» **Short problem**: Repeat the material exactly, every line of it.
--- Start of Data extract ---
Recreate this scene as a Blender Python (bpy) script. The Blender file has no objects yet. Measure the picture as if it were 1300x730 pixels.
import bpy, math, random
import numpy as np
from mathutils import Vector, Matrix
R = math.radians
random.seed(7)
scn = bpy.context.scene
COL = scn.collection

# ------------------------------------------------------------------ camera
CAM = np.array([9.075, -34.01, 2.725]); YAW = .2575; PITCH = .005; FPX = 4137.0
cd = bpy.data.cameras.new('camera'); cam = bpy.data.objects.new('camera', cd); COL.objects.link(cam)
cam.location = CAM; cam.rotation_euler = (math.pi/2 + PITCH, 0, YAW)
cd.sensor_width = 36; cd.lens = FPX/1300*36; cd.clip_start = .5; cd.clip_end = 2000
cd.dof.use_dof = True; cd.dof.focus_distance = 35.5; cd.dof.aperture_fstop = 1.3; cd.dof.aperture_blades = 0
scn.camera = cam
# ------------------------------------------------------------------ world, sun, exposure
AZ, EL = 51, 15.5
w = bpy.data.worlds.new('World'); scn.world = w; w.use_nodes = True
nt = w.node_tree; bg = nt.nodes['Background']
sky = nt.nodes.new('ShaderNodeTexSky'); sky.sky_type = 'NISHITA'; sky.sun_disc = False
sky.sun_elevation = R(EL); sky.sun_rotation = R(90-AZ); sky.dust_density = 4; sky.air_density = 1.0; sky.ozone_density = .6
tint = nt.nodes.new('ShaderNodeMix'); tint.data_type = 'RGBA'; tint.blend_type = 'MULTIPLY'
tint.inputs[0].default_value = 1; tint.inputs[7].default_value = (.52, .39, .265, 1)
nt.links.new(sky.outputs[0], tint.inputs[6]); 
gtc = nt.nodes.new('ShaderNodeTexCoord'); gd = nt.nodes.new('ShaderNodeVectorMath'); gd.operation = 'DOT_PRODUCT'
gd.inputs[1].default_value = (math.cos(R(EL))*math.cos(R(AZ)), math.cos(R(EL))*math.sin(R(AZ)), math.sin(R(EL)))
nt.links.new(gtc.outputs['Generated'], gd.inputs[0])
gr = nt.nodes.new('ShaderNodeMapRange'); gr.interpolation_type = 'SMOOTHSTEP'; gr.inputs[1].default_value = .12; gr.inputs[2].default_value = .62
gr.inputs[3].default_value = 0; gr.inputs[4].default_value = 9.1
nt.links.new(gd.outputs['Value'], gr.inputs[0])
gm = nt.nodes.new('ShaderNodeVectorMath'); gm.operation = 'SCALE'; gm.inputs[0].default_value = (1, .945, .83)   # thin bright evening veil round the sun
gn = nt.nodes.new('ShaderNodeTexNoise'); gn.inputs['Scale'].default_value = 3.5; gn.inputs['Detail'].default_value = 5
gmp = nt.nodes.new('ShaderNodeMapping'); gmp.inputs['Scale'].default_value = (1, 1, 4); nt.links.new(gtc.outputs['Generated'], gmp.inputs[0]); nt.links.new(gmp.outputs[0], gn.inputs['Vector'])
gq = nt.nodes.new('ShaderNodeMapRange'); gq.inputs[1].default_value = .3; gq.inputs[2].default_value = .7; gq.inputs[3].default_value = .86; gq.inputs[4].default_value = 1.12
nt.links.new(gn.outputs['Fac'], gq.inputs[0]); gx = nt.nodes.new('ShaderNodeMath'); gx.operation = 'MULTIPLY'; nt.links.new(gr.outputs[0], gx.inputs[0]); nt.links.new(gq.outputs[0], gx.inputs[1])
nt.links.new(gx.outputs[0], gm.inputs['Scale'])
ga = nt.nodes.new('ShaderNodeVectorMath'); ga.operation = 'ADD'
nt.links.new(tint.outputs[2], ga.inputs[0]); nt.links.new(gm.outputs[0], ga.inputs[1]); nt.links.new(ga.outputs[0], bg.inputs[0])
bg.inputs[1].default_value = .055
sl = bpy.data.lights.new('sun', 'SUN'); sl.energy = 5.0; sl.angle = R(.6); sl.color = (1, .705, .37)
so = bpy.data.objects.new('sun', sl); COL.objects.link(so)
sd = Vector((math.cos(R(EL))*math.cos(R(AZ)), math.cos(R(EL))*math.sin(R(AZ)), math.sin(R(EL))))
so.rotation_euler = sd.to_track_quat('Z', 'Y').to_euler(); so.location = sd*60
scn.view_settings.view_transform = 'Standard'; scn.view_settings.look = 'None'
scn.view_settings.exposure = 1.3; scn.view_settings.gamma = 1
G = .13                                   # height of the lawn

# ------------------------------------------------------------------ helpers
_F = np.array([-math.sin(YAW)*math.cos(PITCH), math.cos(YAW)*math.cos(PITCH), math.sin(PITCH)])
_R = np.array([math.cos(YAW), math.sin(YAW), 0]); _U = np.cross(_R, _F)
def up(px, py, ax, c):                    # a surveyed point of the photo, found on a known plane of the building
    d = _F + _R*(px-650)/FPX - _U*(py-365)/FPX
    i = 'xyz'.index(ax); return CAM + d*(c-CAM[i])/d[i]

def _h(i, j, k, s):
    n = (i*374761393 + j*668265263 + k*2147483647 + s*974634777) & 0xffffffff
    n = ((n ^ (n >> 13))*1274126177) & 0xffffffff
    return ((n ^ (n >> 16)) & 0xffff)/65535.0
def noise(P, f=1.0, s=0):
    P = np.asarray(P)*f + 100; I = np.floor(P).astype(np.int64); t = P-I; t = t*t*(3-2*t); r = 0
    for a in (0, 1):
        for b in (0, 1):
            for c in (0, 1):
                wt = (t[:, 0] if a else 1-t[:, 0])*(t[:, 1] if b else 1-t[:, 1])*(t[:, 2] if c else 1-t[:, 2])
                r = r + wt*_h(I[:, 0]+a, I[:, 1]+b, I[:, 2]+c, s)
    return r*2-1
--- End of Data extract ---
» **The result**:
Recreate this scene as a Blender Python (bpy) script. The Blender file has no objects yet. Measure the picture as if it were 1300x730 pixels.
import bpy, math, random
import numpy as np
from mathutils import Vector, Matrix
R = math.radians
random.seed(7)
scn = bpy.context.scene
COL = scn.collection

# ------------------------------------------------------------------ camera
CAM = np.array([9.075, -34.01, 2.725]); YAW = .2575; PITCH = .005; FPX = 4137.0
cd = bpy.data.cameras.new('camera'); cam = bpy.data.objects.new('camera', cd); COL.objects.link(cam)
cam.location = CAM; cam.rotation_euler = (math.pi/2 + PITCH, 0, YAW)
cd.sensor_width = 36; cd.lens = FPX/1300*36; cd.clip_start = .5; cd.clip_end = 2000
cd.dof.use_dof = True; cd.dof.focus_distance = 35.5; cd.dof.aperture_fstop = 1.3; cd.dof.aperture_blades = 0
scn.camera = cam
# ------------------------------------------------------------------ world, sun, exposure
AZ, EL = 51, 15.5
w = bpy.data.worlds.new('World'); scn.world = w; w.use_nodes = True
nt = w.node_tree; bg = nt.nodes['Background']
sky = nt.nodes.new('ShaderNodeTexSky'); sky.sky_type = 'NISHITA'; sky.sun_disc = False
sky.sun_elevation = R(EL); sky.sun_rotation = R(90-AZ); sky.dust_density = 4; sky.air_density = 1.0; sky.ozone_density = .6
tint = nt.nodes.new('ShaderNodeMix'); tint.data_type = 'RGBA'; tint.blend_type = 'MULTIPLY'
tint.inputs[0].default_value = 1; tint.inputs[7].default_value = (.52, .39, .265, 1)
nt.links.new(sky.outputs[0], tint.inputs[6]); 
gtc = nt.nodes.new('ShaderNodeTexCoord'); gd = nt.nodes.new('ShaderNodeVectorMath'); gd.operation = 'DOT_PRODUCT'
gd.inputs[1].default_value = (math.cos(R(EL))*math.cos(R(AZ)), math.cos(R(EL))*math.sin(R(AZ)), math.sin(R(EL)))
nt.links.new(gtc.outputs['Generated'], gd.inputs[0])
gr = nt.nodes.new('ShaderNodeMapRange'); gr.interpolation_type = 'SMOOTHSTEP'; gr.inputs[1].default_value = .12; gr.inputs[2].default_value = .62
gr.inputs[3].default_value = 0; gr.inputs[4].default_value = 9.1
nt.links.new(gd.outputs['Value'], gr.inputs[0])
gm = nt.nodes.new('ShaderNodeVectorMath'); gm.operation = 'SCALE'; gm.inputs[0].default_value = (1, .945, .83)   # thin bright evening veil round the sun
gn = nt.nodes.new('ShaderNodeTexNoise'); gn.inputs['Scale'].default_value = 3.5; gn.inputs['Detail'].default_value = 5
gmp = nt.nodes.new('ShaderNodeMapping'); gmp.inputs['Scale'].default_value = (1, 1, 4); nt.links.new(gtc.outputs['Generated'], gmp.inputs[0]); nt.links.new(gmp.outputs[0], gn.inputs['Vector'])
gq = nt.nodes.new('ShaderNodeMapRange'); gq.inputs[1].default_value = .3; gq.inputs[2].default_value = .7; gq.inputs[3].default_value = .86; gq.inputs[4].default_value = 1.12
nt.links.new(gn.outputs['Fac'], gq.inputs[0]); gx = nt.nodes.new('ShaderNodeMath'); gx.operation = 'MULTIPLY'; nt.links.new(gr.outputs[0], gx.inputs[0]); nt.links.new(gq.outputs[0], gx.inputs[1])
nt.links.new(gx.outputs[0], gm.inputs['Scale'])
ga = nt.nodes.new('ShaderNodeVectorMath'); ga.operation = 'ADD'
nt.links.new(tint.outputs[2], ga.inputs[0]); nt.links.new(gm.outputs[0], ga.inputs[1]); nt.links.new(ga.outputs[0], bg.inputs[0])
bg.inputs[1].default_value = .055
sl = bpy.data.lights.new('sun', 'SUN'); sl.energy = 5.0; sl.angle = R(.6); sl.color = (1, .705, .37)
so = bpy.data.objects.new('sun', sl); COL.objects.link(so)
sd = Vector((math.cos(R(EL))*math.cos(R(AZ)), math.cos(R(EL))*math.sin(R(AZ)), math.sin(R(EL))))
so.rotation_euler = sd.to_track_quat('Z', 'Y').to_euler(); so.location = sd*60
scn.view_settings.view_transform = 'Standard'; scn.view_settings.look = 'None'
scn.view_settings.exposure = 1.3; scn.view_settings.gamma = 1
G = .13                                   # height of the lawn

# ------------------------------------------------------------------ helpers
_F = np.array([-math.sin(YAW)*math.cos(PITCH), math.cos(YAW)*math.cos(PITCH), math.sin(PITCH)])
_R = np.array([math.cos(YAW), math.sin(YAW), 0]); _U = np.cross(_R, _F)
def up(px, py, ax, c):                    # a surveyed point of the photo, found on a known plane of the building
    d = _F + _R*(px-650)/FPX - _U*(py-365)/FPX
    i = 'xyz'.index(ax); return CAM + d*(c-CAM[i])/d[i]

def _h(i, j, k, s):
    n = (i*374761393 + j*668265263 + k*2147483647 + s*974634777) & 0xffffffff
    n = ((n ^ (n >> 13))*1274126177) & 0xffffffff
    return ((n ^ (n >> 16)) & 0xffff)/65535.0
def noise(P, f=1.0, s=0):
    P = np.asarray(P)*f + 100; I = np.floor(P).astype(np.int64); t = P-I; t = t*t*(3-2*t); r = 0
    for a in (0, 1):
        for b in (0, 1):
            for c in (0, 1):
                wt = (t[:, 0] if a else 1-t[:, 0])*(t[:, 1] if b else 1-t[:, 1])*(t[:, 2] if c else 1-t[:, 2])
                r = r + wt*_h(I[:, 0]+a, I[:, 1]+b, I[:, 2]+c, s)
    return r*2-1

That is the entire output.